Unearthed Solutions Director, Justin Strharsky (pictured), said “ExploreSA: The Gawler Challenge is a clear demonstration of the South Australian industry’s commitment to harnessing the power of data.

“The world is more interconnected than ever, and the Gawler Challenge has shown that the future will be shaped by those who embrace innovation and collaboration.
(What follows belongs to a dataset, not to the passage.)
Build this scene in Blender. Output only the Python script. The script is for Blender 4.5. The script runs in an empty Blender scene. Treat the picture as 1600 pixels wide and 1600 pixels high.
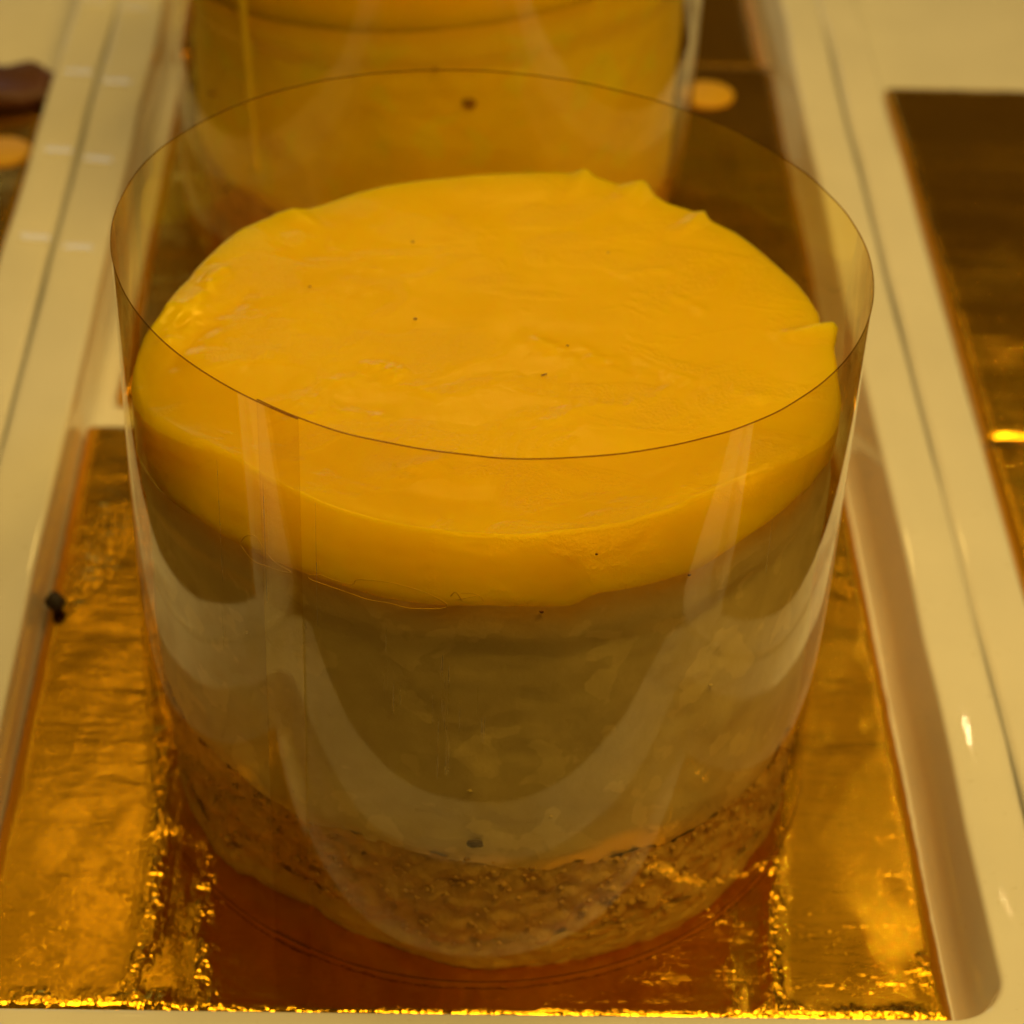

South Australia is set to reap huge economic benefits and is sending a positive, forward-thinking message to students and international investors that this is where the future lays.

“All mineral targets, models and data will be made publicly available to encourage companies to explore for new deposits in the Gawler region, reinforcing South Australia’s reputation as the centre of mining excellence and innovation in Australia,” he said.

The category winners for ExploreSA: The Gawler Challenge are:
• Overall Winning Submission Per-OZ (A$100,000 prize);
• Runner Up Caldera Analytics (A$50,000 prize);
• Undercover Award DeMIST (A$15,000 prize);
• Rock Licker Award Jack Maughan (A$15,000 prize);
• Future Data Award Sam Bost (A$15,000 prize);
• Breaking New Ground Award Avant Data Solutions (A$15,000 prize); and
• Student Prize Sparveon (A$20,000 prize)

Unearthed Solutions has compiled all targets generated by the challenge into an interactive map, which can be found on the Unearthed website from 16 September 2020.

South Australia government invites explorers to trawl Gawler Craton exploration data

The South Australia Government is to host a A$250,000 ($169,397) crowd-sourced open data competition to fast-track the discovery of mineral deposits in the state.

Called ‘ExploreSA: The Gawler Challenge’, it will see the government partner with open innovation platform, Unearthed, in a worldwide call for geologists and data scientists to uncover new exploration targets in the state’s Gawler Craton region.

Using the Geological Survey of South Australia’s historical records, primary data and research, the competition combines geological expertise with new mathematical, machine learning and artificial intelligence to increase the number of potential drill targets across central South Australia, Unearthed said.

South Australia Minister for Energy and Mining, Dan van Holst Pellekaan, said: “This state-of-the-art competition has the potential to unearth the next Olympic Dam or Carrapateena by encouraging global thinkers and innovators to interrogate our open-file data and generate new exploration models and ideas for targeting.

“Mining is one of the pillars of the South Australian economy and this competition should add to the pipeline of projects in the resources and minerals processing sector.”

He said the state’s existing inventory of discoveries suggest there are “major prospects” and many other deposit styles and commodities to be identified, with this competition only serving to bring those internationally significant discoveries forward.

“ExploreSA is an example of the bold and progressive thinking required to assist industry in accelerating the state’s annual economic growth rate to 3%.”

All targets generated, including those from the winners of the A$250,000 prize pool, will be publicly shared to increase innovation and understanding in the resources sector by enabling access to data science approaches and modern geoscience thinking, according to Unearthed.

Unearthed Industry Lead – Crowdsourcing, Holly Bridgwater, said the competition served to leverage data science to its full potential at a time when significant new discoveries are becoming rarer.

“This exciting crowdsourcing competition and world-class open dataset will attract a global community of innovators, some whom won’t have worked in the mining industry before,” she said.

“We can’t wait to see how they will apply their diverse skills, fresh ideas and novel approaches to mineral exploration to accelerate discovery in South Australia.”

Earlier this year, OZ Minerals partnered with Unearthed on an online crowdsourcing competition to find new exploration targets at the Mount Woods tenements of the Prominent Hill copper-gold mine, in South Australia.